In a ruling of 13 November 2020, the Supreme Court reversed the Court of Appeal’s decision and ruled that a company was not obliged to offer employees early retirement in connection with a downsizing.

The case concerned seven employees in Shell’s downstream operations department, which among other things operated Shell’s petrol stations. In 2014, this part of the business was spun off into a separate company and later transferred through a business transfer to the company ST1. After the business transfer, several of the employees were made redundant and offered severance packages.

There had previously been a long-standing practice in Shell for employees over the age of 57 to be offered so-called early retirement if they retired voluntarily in the event of downsizing. The severance packages offered from ST1 did not include any such early retirement option. The employees claimed that the employer had undertaken to continue an early retirement scheme from the age of 57 and protested the content of the severance agreements, but nevertheless chose to sign the agreements for fear of being dismissed without a severance package. The question before the courts was whether the severance agreements had to be revised pursuant to Section 36 of the Contracts Act, because the employees in question had originally had a legal claim to be offered early retirement.

The Court of Appeal answered this question in the affirmative and ruled that the severance packages offered had to be revised pursuant to Section 36 of the Contracts Act, because it was “contrary to good business practice” to apply them. However, the Supreme Court came to the opposite conclusion.

In its assessment, the Supreme Court referred to the fact that in the event of a business transfer, the new company undertakes to continue “[t]he former employer’s rights and obligations arising from the employment contract or employment relationship at the time the transfer takes place”, cf. section 16-2 first paragraph of the Working Environment Act.

The Supreme Court then pointed out that Shell’s previous practice of offering its employees early retirement in the event of downsizing did not follow from labour agreements, collective agreements or law, but only from internal policies. The employer therefore had to be able to unilaterally make changes and restrictions to the schemes pursuant to the right of management. The employees argued that the employer had given a binding promise that the practice of offering early retirement would continue for a transitional period of two years. They therefore believed that the employer had bound its management right. The Supreme Court stated:

“This case concerns unilaterally determined pension benefits of great financial value. In principle, there will be a certain presumption that the employer has not waived the right to change the schemes (…) In order to deviate from this principle, there must be evidence of a certain weight that indicates that the employees have rights that prevent change (…)”

In the assessment of the evidence, it was emphasised that decisive weight had to be given to written and contemporary evidence. The transfer of business had been professionally handled, with the participation of the employees themselves, as well as union representatives from various trade organisations. After an assessment of the timely communication between the parties, the Supreme Court found that there was insufficient evidence that the employer had bound its management rights through a promise to continue the practice from Shell.

The employees therefore had no legal claim to be offered early retirement, and the final agreements could therefore not be revised pursuant to Section 36 of the Contracts Act.

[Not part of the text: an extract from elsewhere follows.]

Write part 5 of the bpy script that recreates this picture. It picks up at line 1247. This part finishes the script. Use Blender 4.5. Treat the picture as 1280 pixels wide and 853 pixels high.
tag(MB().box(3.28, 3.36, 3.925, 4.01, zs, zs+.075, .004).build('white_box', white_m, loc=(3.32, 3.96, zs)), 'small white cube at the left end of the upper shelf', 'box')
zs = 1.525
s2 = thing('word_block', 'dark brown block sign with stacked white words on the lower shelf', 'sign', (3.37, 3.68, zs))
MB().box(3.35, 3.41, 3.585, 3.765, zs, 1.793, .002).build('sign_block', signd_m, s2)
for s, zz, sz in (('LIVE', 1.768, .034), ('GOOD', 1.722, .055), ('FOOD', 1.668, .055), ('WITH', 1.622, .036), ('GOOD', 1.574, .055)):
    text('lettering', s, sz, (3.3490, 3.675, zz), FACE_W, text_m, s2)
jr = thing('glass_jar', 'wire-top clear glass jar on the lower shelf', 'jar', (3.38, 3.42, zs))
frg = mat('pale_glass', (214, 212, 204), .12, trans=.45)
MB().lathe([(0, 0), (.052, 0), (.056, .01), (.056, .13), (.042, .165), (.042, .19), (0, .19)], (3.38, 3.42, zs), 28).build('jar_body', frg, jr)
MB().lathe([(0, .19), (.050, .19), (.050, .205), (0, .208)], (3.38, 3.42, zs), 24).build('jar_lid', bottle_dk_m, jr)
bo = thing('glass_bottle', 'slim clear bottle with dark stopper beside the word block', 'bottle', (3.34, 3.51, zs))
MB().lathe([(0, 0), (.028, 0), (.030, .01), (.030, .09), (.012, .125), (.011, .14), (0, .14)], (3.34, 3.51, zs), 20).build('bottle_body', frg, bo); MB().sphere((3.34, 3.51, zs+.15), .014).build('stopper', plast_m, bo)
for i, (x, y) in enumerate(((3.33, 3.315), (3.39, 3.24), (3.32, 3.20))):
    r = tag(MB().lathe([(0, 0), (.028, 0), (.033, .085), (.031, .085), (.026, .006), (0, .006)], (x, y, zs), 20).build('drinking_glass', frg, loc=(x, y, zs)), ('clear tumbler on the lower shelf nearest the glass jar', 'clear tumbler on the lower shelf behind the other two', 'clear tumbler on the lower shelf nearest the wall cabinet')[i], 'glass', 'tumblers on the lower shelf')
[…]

Although the employees lost the case before the Supreme Court, none of the parties were ordered to pay legal costs. This was based on the fact that there was a difference in the balance of power between the parties and that the employer could to some extent be blamed for not having clarified the situation better in connection with the business transfer.

The judgement from the Supreme Court provides relevant guidance for the assessment of whether the employer has bound its management rights. It shows that in professional processes there is a certain presumption that the employer has waived the right to change arrangements for unilaterally determined pension benefits of great economic value.